Se observa claramente un retraso cultural de la política para comprender e interpretar los nuevos fenómenos. Los políticos nos hemos quedado atrás ante la magnitud de las demandas aspiracionales de distintos sectores sociales.
Hay, en cierta medida, más radicalidad y liberalidad cultural en la sociedad que en estratos importantes de la política y de los políticos.
Dar respuesta a las aspiraciones parciales de distintos sectores sociales requiere de renovados proyectos de país que las haga viables.
Requiere de más y mejor Estado, con capacidad reguladora sobre la economía y de defensa del ciudadano frente a los innumerables abusos del mercado.
El ciudadano se siente desprotegido y por ello la demanda de un Estado que además de proteger los derechos y las libertades se haga cargo de garantizar para el ciudadano un conjunto de bienes que le permitan vivir con dignidad y realizarse según sus capacidades.
De allí la necesidad de fortalecer a la política y a los partidos políticos para atender a las demandas ciudadanas; y es preocupante que tengan tan bajos niveles de confianza por parte de la ciudadanía.
Este descontento responde sin duda a las aspiraciones sociales no atendidas, a las formas elitistas y auto referenciales con que operan los partidos e instituciones, a los escasos espacios de participación que la ciudadanía tiene en las decisiones, y, también, en las prácticas contrarias a la probidad que generan un fuerte repudio de la opinión pública que tiende a generalizarlas.
Es necesario, por tanto, renovar la calidad de la política y de los partidos políticos y este proceso debe ser permanentemente porque el sentido de la época se expresa en el cambio, el cambio como lo permanente, lo certero en un mundo líquido, lleno de sorpresas e incertidumbres.
Los sondeos de opinión demuestran que la mayoría de los ciudadanos valora la democracia y a las instituciones de la democracia, pero están descontentos con la forma como ella se ejerce y sus logros.

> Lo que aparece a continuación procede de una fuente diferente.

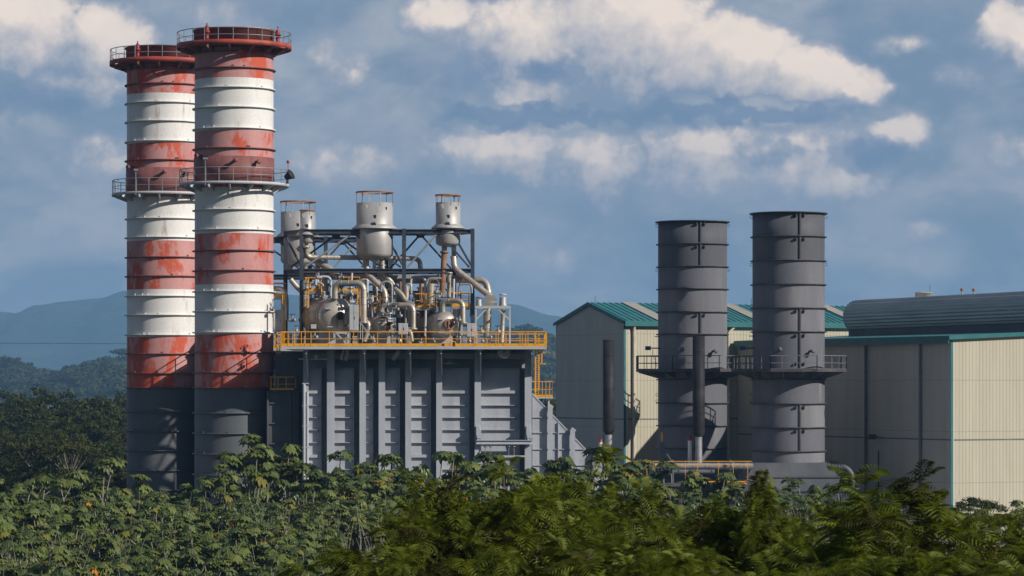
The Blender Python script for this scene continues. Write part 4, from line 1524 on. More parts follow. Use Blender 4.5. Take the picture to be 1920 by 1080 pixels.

Recomponer la fractura entre instituciones de la democracia y ciudadanía pasa por más y mejor democracia y hoy las nuevas tecnologías permiten que la ciudadanía sea consultada fácilmente, que se escuche su voz, que se creen canales de expresión de ida y venida.
Para ello debe haber voluntad política y esto aún no se observa en una clase política acomodada en las viejas prácticas y que funciona en una sintonía análoga.